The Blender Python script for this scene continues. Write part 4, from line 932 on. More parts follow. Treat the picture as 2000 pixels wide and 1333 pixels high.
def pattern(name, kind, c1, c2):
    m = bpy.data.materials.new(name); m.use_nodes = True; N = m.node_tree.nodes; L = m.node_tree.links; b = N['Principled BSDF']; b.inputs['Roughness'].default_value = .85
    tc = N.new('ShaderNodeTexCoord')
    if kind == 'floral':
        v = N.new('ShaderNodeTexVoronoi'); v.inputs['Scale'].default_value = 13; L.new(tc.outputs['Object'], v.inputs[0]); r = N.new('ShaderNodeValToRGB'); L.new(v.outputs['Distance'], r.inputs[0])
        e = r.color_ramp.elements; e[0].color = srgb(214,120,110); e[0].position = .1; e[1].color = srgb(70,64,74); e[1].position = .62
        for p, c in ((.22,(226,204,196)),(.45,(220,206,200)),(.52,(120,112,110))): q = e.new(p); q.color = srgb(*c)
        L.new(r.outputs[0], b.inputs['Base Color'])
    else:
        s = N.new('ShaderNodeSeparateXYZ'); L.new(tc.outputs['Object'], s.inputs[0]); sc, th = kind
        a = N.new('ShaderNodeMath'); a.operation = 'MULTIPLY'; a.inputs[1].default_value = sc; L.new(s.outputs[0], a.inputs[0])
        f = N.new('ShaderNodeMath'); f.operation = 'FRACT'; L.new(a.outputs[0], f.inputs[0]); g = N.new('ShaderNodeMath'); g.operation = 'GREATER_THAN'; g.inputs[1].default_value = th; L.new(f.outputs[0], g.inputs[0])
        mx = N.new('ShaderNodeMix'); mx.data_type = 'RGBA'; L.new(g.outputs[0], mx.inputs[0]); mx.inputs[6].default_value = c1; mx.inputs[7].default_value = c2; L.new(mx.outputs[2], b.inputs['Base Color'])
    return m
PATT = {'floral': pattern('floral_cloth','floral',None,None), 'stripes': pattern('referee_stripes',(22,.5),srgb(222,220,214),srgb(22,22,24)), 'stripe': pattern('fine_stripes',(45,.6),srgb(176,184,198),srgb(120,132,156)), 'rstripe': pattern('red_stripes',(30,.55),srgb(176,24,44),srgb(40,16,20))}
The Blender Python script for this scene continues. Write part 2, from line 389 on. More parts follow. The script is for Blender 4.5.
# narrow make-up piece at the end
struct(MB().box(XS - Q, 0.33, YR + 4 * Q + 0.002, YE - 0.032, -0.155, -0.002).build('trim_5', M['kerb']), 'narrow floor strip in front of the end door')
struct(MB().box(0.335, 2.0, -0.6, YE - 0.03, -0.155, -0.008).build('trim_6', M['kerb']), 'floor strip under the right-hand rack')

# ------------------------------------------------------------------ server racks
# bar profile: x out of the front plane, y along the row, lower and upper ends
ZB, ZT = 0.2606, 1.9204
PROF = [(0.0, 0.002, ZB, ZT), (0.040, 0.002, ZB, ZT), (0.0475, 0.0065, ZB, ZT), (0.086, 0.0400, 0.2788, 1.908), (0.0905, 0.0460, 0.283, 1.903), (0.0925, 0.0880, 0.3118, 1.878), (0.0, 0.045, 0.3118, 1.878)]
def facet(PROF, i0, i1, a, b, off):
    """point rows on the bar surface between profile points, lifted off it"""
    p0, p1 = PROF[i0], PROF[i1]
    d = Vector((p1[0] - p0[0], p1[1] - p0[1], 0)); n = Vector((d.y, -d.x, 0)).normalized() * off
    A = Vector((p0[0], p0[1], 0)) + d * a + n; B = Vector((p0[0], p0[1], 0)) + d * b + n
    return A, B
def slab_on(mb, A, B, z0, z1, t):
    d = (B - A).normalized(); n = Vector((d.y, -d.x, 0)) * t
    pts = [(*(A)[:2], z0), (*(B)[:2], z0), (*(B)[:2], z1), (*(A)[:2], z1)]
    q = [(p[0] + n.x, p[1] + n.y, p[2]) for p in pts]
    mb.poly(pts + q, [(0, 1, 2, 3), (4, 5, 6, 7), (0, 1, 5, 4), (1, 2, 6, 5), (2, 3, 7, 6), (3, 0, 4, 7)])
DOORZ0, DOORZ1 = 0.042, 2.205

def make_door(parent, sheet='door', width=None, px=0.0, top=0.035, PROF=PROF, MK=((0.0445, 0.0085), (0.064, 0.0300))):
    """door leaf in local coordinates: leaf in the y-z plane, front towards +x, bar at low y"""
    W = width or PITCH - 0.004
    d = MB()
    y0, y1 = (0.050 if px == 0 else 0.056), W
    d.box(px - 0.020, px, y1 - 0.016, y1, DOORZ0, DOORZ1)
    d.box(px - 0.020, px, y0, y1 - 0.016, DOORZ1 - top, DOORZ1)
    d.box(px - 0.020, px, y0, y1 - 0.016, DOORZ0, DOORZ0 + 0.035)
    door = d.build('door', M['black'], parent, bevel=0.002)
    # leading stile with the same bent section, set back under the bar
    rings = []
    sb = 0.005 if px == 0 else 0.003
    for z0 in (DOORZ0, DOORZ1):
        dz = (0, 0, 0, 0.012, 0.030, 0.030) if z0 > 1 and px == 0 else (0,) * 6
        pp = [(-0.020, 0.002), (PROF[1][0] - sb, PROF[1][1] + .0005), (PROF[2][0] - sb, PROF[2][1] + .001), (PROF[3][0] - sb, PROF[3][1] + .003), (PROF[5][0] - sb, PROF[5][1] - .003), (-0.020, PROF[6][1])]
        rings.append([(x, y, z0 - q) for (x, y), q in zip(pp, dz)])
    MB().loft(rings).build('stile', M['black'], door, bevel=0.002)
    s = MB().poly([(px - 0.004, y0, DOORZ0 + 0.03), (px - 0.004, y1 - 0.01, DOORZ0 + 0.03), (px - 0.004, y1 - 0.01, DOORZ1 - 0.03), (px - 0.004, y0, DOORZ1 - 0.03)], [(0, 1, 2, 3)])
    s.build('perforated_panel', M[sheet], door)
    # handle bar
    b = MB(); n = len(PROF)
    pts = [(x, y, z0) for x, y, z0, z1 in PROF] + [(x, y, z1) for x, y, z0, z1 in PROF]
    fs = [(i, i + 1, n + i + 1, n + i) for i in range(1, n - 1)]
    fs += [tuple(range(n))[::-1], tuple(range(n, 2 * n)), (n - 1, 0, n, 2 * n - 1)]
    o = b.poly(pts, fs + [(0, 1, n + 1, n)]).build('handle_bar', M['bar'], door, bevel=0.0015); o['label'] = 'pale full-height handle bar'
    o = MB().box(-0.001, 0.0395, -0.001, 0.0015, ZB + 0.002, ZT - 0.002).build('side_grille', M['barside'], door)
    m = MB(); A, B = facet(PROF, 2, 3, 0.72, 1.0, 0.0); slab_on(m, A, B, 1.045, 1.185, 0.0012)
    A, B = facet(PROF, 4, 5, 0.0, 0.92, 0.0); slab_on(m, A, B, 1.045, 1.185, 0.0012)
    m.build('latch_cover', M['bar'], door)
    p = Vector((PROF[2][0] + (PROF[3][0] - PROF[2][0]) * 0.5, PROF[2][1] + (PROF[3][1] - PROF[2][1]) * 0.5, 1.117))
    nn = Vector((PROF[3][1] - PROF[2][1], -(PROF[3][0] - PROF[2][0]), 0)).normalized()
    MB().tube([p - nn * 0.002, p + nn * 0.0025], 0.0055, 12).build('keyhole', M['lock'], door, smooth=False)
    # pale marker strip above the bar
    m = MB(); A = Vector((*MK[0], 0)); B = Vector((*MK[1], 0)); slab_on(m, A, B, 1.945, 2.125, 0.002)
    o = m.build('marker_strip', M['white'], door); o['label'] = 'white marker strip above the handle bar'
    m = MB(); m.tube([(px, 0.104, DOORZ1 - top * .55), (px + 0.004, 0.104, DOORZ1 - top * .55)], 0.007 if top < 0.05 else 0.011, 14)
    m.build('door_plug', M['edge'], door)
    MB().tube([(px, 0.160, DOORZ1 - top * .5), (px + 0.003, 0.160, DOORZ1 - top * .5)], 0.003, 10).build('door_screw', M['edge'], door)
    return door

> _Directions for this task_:
Keep both end lines and retype everything in the records above from the line containing "for Blender 4.5." through the line containing "struct(MB().box(0.335, 2.0, -0.6, YE", exactly, with nothing else.

> _Written solution_:
The Blender Python script for this scene continues. Write part 2, from line 389 on. More parts follow. The script is for Blender 4.5.
# narrow make-up piece at the end
struct(MB().box(XS - Q, 0.33, YR + 4 * Q + 0.002, YE - 0.032, -0.155, -0.002).build('trim_5', M['kerb']), 'narrow floor strip in front of the end door')
struct(MB().box(0.335, 2.0, -0.6, YE - 0.03, -0.155, -0.008).build('trim_6', M['kerb']), 'floor strip under the right-hand rack')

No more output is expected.